> **GOAL**:
Go through the entries below and pick out every line with "recreates".

> **INPUT MATERIAL**:
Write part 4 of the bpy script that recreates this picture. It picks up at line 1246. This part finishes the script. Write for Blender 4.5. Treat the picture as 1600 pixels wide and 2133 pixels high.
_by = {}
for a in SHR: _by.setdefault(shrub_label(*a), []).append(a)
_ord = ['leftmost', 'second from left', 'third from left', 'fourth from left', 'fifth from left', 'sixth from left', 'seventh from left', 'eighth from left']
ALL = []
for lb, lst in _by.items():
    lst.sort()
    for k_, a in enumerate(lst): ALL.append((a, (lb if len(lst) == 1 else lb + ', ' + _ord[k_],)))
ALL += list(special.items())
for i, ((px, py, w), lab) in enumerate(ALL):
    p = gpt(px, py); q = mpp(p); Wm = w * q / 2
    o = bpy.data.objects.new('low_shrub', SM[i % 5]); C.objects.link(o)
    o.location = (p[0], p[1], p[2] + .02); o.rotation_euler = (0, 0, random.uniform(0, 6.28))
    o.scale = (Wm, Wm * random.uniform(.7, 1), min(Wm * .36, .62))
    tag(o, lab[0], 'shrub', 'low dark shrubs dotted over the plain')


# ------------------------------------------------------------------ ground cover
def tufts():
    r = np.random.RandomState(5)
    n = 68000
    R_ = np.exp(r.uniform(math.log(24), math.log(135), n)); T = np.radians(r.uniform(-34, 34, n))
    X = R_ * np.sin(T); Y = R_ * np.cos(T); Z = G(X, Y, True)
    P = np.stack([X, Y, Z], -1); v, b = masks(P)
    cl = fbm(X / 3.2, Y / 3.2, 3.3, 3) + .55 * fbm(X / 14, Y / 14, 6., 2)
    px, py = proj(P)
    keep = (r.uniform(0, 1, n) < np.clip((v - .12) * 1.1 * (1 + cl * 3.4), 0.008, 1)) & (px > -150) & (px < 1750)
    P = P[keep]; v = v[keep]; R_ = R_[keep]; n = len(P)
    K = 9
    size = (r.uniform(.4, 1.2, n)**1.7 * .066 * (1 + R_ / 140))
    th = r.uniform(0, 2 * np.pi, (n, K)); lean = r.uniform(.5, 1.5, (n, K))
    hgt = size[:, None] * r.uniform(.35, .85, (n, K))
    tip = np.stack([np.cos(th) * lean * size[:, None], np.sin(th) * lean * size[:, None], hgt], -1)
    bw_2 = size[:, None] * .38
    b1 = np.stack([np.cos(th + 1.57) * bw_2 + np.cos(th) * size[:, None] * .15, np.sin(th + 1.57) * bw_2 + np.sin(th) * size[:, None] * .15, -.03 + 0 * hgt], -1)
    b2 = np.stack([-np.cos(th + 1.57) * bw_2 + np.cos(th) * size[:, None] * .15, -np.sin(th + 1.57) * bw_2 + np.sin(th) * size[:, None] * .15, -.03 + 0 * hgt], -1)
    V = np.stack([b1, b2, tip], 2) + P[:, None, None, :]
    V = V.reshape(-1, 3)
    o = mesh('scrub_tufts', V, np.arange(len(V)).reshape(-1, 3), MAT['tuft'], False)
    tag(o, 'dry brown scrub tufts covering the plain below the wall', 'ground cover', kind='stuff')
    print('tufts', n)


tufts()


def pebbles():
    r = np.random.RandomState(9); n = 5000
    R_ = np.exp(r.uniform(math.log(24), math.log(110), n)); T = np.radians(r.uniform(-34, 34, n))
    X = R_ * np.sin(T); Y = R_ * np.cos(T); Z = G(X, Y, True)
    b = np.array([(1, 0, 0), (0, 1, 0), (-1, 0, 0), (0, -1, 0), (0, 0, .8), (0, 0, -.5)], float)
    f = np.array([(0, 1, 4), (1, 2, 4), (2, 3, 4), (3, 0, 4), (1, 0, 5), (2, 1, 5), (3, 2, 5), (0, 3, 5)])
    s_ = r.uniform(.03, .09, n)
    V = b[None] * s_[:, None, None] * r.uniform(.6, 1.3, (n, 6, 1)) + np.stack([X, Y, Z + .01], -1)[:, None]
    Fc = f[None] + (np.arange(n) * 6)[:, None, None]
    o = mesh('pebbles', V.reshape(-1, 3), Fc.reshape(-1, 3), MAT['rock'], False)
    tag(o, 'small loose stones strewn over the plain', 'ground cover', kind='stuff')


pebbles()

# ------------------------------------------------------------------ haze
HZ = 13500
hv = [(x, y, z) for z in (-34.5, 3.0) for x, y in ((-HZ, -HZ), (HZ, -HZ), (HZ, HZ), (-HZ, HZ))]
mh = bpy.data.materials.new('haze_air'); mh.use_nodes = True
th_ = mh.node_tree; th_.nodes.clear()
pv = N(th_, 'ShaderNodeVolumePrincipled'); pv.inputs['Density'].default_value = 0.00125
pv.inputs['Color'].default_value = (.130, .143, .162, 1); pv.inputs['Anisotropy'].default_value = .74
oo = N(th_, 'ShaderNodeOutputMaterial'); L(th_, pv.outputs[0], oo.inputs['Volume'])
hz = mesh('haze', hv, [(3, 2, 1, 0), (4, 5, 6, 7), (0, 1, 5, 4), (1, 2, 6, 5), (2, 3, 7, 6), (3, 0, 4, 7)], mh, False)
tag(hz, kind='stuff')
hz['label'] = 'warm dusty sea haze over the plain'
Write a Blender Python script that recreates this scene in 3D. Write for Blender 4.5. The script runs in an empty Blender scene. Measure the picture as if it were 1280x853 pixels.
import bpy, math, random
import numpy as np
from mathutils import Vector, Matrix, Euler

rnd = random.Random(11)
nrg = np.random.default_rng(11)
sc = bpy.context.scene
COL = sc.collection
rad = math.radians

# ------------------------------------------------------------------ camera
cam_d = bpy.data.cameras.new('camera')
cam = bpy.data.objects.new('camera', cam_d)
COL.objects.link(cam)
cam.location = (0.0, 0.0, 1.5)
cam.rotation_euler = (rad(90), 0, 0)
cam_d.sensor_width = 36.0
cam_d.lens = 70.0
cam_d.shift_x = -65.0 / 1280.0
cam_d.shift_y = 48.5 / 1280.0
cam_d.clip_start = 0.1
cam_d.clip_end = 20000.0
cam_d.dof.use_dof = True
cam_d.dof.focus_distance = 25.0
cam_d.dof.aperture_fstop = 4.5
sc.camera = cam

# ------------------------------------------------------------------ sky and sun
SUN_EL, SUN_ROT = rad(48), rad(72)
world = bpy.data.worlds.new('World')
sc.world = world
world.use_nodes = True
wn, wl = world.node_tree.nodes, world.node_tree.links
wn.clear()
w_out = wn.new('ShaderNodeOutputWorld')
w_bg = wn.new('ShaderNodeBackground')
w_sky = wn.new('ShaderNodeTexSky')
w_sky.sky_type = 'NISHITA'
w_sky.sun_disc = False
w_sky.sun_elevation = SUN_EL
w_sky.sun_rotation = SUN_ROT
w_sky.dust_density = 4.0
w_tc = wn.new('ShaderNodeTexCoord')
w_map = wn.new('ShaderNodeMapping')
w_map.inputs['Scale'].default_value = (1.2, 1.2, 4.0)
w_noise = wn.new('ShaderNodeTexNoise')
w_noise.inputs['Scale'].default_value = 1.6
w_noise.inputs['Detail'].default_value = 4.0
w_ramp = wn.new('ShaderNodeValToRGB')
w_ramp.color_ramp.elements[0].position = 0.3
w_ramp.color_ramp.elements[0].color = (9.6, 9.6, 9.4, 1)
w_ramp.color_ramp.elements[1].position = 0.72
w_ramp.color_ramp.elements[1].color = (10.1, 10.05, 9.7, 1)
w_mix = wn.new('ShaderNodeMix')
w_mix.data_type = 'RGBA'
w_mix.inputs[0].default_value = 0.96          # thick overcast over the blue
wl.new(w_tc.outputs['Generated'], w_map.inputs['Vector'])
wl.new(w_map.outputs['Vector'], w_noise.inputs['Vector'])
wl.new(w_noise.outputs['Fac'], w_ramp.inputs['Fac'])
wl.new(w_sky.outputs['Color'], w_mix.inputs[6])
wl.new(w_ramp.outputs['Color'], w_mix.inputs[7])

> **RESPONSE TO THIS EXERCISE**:
Write part 4 of the bpy script that recreates this picture. It picks up at line 1246. This part finishes the script. Write for Blender 4.5. Treat the picture as 1600 pixels wide and 2133 pixels high.
Write a Blender Python script that recreates this scene in 3D. Write for Blender 4.5. The script runs in an empty Blender scene. Measure the picture as if it were 1280x853 pixels.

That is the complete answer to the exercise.